Property Division

Jennifer M Paine

"Equitable distribution" governs property division in Michigan.

The court starts with the presumption that the parties should each receive a "roughly congruent" share of the marital property.

Marital property is undefined by statute, but case law defines it as any property (including debt) acquired during the marriage, from any source, but excludes property acquired during the marriage and any increased in value so long as the increase was passive. However, special rules apply to gifts (whether they were for the marriage or for the individual), inheritances, and commingled property, and you should consult with a lawyer to determine what your particular county and/or judge considers marital and separate property.

There is no "bright-line" rule to divide property; instead, the court considers several factors, including the length of the marriage, the parties' needs, age, the value of the property, and so forth.
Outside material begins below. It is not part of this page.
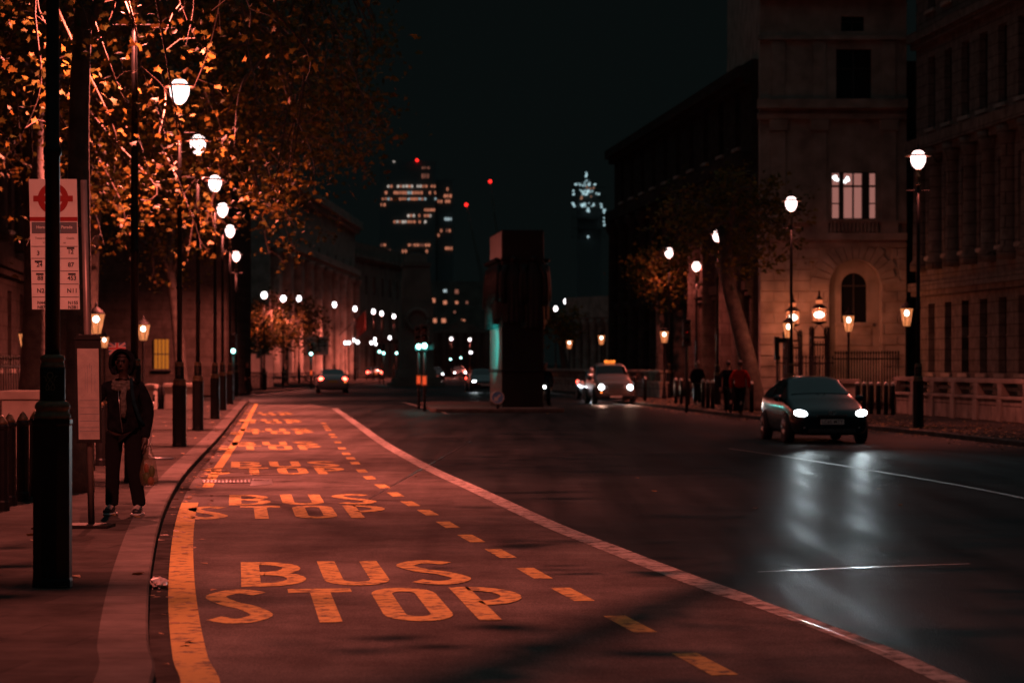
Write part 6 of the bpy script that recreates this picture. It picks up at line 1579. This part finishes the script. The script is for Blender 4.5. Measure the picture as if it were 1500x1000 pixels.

Fault is, in general, relevant if the fault that caused the breakdown of the marriage is related to marital property (e.g., your spouse had a gambling habit and, as a result, acquired substantial debt by refinancing your marital home). The court may also invade each party's separate property if the other party contributed to the increase in value of that property or if the other party "needs" a share of the property, using the same multi-factored analysis.

In the final divorce judgment, the court is required to divide the parties' marital property, stating specifically how to divide pensions, annuities, and other retirement accounts, that were acquired or accrued value during the marriage.